The Engineering School

Nasho

Work Experience

In the 1950s (and probably still today!) it took more than two hours to get from my home at Mount Dandenong to the City by public transport. For a short while my father tried commuting, but this involved a 15 minute walk to the Main Road in the morning to catch the 7.30 bus to Croydon, and then the train from Croydon to the City, arriving at Flinders St just before nine, and finally a tram ride to work. This all had to be repeated in the evening, and he eventually got home after seven, so he soon gave up.

The engineering course involved lectures or prac classes from 9 to 5 five days a week, so commuting would have been impractical as there would have been no time left for study. Fortunately I got a Commonwealth Scholarship, which paid my University fees, and a Council Scholarship at Trinity College which paid the College fees, so that I was able to live in Trinity for the four years of the course.

Most of my fellow students at Upwey had been the children of farmers and shopkeepers, and were not expected to continue their studies when they left school, so there was little emphasis on achieving high marks. At Trinity I was surprised to discover that there had been Exhibitions for the top students in the Matriculation exams, and two of my friends at Trinity had shared the Exhibitions in Science and Maths.

Although in those days there were separate degrees for the different branches of engineering the first two years of the four-year course was the same for all branches, and it was not until the fourth and final year that we really specialised in electrical engineering.

The junction transistor had been invented in 1948, but in 1954 our course was almost exclusively about thermionic valves (or vacuum tubes), with just one lecture on those newfangled semiconductors. We each had to do a practical project in our final year, and one student was allocated a very expensive junction transistor.
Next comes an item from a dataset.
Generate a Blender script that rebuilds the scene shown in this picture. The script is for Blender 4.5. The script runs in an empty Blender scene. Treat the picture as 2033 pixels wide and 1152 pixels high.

However I was very interested in the subject, and wrote an article on transistors for "Cranks and Nuts", the Engineering Students Society magazine, in which I correctly foresaw many of the changes made possible by transistors.

When I graduated I found myself in a never-ending struggle to keep at the forefront of the most rapidly changing of all the professions, and for 40 years I did the equivalent of learning in foreign language every five years. Just occasionally I thought it would have been nice if I had become a French teacher, so that I wasn't continually struggling to keep up.